● WHAT IS REQUIRED
Starting at the top of the entries below, set down each line exactly as written, and stop after the line containing "COL = sc.collection".

Start

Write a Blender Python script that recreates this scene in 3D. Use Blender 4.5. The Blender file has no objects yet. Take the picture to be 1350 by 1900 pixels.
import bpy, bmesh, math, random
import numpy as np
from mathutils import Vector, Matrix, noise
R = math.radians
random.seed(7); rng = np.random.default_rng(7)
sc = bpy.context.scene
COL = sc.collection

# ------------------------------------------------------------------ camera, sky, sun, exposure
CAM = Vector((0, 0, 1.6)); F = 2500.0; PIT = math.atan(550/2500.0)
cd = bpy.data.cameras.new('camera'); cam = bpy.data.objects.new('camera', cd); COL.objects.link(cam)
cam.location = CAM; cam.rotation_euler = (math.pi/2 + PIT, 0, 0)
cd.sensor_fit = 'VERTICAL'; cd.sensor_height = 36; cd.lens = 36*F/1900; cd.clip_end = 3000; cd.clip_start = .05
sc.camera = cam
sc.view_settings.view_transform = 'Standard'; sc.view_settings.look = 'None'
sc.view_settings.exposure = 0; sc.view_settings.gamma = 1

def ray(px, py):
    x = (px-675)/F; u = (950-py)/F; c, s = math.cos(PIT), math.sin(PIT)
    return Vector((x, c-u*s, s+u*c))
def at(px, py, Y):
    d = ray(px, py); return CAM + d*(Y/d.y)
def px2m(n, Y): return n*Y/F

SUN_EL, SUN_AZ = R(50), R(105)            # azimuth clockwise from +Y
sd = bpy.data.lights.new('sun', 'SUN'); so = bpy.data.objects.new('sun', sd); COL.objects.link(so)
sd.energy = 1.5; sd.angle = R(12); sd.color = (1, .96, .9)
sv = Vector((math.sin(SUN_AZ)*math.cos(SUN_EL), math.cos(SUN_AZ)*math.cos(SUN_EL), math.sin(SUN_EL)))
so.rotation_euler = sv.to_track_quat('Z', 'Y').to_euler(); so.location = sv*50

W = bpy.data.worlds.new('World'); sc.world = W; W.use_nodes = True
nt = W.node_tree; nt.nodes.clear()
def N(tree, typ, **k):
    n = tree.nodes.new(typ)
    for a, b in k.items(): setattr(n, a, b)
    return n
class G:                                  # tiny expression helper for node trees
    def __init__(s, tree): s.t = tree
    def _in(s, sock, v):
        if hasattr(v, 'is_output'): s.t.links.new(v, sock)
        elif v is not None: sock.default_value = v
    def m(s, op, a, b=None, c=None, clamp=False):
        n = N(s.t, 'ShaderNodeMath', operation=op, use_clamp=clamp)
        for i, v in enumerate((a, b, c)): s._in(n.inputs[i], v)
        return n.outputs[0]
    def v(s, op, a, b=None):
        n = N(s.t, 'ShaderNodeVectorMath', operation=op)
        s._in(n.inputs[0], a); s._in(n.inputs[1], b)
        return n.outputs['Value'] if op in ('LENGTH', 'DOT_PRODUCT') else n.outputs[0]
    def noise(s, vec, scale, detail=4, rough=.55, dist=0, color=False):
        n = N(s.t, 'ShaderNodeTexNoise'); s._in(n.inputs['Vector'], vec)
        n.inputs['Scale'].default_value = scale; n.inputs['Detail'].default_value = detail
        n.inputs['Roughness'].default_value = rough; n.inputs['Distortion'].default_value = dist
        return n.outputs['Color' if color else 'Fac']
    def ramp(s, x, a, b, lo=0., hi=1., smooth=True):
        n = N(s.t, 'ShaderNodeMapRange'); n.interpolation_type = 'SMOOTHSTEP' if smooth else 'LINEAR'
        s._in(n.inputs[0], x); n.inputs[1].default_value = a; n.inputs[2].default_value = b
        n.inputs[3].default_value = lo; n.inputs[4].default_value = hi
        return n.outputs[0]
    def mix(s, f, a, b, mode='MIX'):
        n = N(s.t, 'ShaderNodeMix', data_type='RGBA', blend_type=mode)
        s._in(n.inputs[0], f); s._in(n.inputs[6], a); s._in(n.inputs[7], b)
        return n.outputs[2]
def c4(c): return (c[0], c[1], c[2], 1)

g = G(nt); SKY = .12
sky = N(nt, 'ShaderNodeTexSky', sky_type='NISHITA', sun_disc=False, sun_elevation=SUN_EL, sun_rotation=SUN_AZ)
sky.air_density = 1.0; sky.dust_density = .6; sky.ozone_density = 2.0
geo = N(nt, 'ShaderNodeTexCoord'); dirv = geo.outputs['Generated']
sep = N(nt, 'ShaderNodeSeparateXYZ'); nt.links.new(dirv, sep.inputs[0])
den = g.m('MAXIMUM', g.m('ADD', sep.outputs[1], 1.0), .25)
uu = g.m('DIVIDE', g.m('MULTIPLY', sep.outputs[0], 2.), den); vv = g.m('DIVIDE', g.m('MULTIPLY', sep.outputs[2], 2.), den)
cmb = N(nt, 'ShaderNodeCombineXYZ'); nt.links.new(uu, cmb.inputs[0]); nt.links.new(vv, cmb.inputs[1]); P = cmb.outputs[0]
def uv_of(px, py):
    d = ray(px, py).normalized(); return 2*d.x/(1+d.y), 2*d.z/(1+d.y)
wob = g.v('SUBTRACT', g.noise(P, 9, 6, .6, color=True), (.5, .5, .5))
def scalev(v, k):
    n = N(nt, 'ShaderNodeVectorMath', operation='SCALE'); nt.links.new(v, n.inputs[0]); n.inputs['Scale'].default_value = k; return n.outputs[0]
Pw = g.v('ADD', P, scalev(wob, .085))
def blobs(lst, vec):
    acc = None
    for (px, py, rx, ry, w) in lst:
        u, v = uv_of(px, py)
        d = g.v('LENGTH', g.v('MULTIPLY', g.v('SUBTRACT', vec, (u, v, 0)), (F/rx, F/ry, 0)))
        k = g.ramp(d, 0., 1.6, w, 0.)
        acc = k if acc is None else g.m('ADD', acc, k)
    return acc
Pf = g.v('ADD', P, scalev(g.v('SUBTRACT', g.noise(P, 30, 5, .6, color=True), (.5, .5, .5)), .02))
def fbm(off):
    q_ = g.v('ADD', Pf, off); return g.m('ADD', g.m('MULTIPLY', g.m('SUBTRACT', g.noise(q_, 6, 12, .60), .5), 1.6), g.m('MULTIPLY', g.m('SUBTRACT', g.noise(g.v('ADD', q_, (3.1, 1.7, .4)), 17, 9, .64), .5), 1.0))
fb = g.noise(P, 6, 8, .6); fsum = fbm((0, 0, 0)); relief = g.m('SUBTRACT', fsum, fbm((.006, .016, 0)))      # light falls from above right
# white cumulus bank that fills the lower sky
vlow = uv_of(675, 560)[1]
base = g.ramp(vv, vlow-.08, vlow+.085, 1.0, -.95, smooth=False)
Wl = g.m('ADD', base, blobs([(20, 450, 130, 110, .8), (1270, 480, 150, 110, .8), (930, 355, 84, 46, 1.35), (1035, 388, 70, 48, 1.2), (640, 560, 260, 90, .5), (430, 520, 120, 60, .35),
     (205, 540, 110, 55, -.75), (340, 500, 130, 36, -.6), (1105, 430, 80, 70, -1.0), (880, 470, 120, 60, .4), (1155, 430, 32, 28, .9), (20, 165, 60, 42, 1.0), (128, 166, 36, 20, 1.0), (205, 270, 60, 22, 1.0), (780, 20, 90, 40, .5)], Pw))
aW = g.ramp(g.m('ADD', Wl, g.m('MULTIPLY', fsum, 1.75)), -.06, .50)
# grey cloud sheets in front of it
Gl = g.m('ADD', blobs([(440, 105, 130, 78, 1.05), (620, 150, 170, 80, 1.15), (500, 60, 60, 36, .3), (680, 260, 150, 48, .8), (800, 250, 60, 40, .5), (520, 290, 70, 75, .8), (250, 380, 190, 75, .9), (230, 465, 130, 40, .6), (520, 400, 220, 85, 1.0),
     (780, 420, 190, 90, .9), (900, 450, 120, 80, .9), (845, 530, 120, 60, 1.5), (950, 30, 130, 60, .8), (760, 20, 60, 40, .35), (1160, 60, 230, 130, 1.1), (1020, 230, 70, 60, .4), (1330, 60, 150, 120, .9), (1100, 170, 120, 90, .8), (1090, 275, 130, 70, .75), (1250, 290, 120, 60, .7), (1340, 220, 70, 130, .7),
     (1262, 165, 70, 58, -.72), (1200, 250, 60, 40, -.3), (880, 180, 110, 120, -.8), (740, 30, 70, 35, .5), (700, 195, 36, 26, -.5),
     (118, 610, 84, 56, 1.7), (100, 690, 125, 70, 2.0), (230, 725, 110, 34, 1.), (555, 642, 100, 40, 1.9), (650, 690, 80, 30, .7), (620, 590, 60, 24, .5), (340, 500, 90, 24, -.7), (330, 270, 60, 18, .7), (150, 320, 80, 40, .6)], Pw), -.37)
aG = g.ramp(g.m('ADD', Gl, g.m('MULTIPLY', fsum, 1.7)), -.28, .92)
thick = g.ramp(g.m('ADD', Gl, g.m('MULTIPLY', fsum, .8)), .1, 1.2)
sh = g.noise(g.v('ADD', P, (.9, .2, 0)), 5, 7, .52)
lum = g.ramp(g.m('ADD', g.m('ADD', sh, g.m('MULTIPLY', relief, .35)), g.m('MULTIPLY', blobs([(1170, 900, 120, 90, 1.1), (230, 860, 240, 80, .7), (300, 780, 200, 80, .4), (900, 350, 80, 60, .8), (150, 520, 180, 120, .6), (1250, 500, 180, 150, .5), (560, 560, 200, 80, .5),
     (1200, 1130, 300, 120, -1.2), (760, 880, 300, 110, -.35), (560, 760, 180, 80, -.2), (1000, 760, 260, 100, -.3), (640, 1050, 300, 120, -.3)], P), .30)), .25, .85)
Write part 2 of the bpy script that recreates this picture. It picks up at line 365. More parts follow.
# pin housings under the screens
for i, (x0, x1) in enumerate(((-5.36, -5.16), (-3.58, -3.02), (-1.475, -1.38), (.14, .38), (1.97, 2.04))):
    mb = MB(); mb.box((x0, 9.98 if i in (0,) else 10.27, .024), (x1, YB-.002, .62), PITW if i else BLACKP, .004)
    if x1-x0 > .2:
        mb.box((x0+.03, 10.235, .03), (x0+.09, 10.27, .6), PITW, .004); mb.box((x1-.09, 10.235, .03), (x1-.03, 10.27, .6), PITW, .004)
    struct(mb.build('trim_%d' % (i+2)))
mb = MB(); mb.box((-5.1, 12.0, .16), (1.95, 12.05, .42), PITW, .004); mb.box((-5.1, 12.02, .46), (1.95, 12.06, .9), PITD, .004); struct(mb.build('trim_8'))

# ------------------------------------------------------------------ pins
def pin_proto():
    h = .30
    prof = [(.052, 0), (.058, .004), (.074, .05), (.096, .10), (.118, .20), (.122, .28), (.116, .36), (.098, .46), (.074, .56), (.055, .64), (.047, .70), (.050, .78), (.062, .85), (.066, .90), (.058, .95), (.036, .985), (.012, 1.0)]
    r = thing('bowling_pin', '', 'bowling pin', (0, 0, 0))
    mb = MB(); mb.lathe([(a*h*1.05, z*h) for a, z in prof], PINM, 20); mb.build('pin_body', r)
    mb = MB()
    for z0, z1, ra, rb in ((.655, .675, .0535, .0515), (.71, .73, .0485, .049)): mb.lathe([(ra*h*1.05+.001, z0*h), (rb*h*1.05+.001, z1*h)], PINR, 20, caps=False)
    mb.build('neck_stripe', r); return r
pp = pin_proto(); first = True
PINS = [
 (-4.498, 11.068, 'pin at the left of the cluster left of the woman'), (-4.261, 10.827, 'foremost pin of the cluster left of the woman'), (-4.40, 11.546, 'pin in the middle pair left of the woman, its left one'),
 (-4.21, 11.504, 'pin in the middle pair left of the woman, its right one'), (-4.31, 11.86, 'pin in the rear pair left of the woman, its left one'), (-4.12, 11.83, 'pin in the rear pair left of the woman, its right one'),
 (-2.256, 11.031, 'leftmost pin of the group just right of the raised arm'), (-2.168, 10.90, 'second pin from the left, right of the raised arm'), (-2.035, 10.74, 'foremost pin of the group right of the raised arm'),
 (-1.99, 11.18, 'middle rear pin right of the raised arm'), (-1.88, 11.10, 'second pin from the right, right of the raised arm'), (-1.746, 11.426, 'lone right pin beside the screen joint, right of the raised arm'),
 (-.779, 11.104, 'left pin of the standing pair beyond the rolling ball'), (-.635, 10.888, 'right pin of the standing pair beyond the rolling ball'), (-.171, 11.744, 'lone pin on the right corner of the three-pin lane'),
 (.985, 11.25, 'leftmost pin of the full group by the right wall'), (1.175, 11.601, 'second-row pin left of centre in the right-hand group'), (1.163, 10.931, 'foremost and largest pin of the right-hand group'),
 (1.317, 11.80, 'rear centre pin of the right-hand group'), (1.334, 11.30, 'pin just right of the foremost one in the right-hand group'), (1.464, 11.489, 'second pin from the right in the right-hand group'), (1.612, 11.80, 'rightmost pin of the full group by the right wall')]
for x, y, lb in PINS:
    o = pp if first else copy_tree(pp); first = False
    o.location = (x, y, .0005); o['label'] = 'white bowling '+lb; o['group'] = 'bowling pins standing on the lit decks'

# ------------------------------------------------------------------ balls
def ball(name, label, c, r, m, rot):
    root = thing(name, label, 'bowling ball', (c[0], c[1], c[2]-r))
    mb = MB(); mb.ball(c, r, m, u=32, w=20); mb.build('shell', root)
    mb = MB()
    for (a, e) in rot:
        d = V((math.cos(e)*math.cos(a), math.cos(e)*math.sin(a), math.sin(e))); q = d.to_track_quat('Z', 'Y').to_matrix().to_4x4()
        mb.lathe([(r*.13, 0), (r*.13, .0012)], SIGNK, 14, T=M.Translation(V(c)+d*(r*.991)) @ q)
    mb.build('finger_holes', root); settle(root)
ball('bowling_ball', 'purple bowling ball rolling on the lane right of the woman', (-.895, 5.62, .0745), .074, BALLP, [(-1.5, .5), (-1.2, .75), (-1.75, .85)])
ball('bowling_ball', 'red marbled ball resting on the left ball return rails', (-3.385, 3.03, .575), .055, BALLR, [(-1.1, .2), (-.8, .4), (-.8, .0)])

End

● RESPONSE FOR THIS EXERCISE
Write a Blender Python script that recreates this scene in 3D. Use Blender 4.5. The Blender file has no objects yet. Take the picture to be 1350 by 1900 pixels.
import bpy, bmesh, math, random
import numpy as np
from mathutils import Vector, Matrix, noise
R = math.radians
random.seed(7); rng = np.random.default_rng(7)
sc = bpy.context.scene
COL = sc.collection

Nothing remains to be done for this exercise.